Environmental officials have made residents aware of the fact that while safely repurposing of the residue is possible, there needs to be the right regulations in place. The region does not have a standard against which to measure the concentration of asbestos fibres in the air.

“We're going to benefit [from the BAPE hearings] because there is going to be clear regulations, which are not exactly clear right now,” Lafleur said.

Environmentalists, city officials, and residents are the not the only ones involved, though. In fact, the whole discussion is primarily centered around human health and what decisions on asbestos residue would do to worker and resident health.

Ruff, a human rights activist and the founder and director of Right on Canada, has already campaigned to have the federal government include asbestos waste in its legislation banning asbestos, but it does not.

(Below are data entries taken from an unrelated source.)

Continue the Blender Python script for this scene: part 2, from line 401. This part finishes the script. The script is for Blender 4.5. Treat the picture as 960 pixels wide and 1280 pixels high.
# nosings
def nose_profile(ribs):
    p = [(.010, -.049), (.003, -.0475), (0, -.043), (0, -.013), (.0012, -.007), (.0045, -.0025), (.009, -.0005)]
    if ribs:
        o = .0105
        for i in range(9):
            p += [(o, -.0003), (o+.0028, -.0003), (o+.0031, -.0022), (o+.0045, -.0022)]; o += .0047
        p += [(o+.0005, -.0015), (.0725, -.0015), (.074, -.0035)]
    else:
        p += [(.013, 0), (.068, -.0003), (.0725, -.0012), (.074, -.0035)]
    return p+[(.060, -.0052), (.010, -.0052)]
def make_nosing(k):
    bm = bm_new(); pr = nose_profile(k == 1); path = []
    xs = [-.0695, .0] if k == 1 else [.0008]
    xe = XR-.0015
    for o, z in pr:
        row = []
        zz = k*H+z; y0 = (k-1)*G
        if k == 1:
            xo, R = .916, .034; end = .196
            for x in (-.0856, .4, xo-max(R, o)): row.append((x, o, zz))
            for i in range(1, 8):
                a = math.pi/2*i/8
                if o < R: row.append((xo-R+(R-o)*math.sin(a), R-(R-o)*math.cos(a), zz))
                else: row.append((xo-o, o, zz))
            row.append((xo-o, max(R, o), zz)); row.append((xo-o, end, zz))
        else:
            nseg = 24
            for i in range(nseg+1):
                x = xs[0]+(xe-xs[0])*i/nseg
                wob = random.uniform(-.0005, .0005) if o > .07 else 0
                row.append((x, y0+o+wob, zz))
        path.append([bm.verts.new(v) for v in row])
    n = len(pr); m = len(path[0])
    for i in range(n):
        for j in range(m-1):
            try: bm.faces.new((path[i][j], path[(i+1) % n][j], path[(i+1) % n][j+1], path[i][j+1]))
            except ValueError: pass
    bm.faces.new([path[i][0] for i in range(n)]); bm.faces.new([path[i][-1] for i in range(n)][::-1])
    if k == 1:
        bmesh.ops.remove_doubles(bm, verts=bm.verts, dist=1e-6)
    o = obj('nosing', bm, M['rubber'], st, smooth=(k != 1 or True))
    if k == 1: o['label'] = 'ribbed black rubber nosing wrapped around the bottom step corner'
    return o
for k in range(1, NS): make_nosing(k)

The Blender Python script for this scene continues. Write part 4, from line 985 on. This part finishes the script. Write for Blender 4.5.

Her main concern? She’s extremely worried that the standard for exposure set by the province’s occupational health and safety commission is much higher than other jurisdictions allow.

“It is extraordinarily high and allows workers in Quebec to be exposed to higher levels of asbestos fibres,” she said.

Ruff said the BAPE hearings will be worthwhile only if they prioritize health and the environment, if they are based on transparent processes and independent science, and if they consider other treatments of asbestos and asbestos repurposing.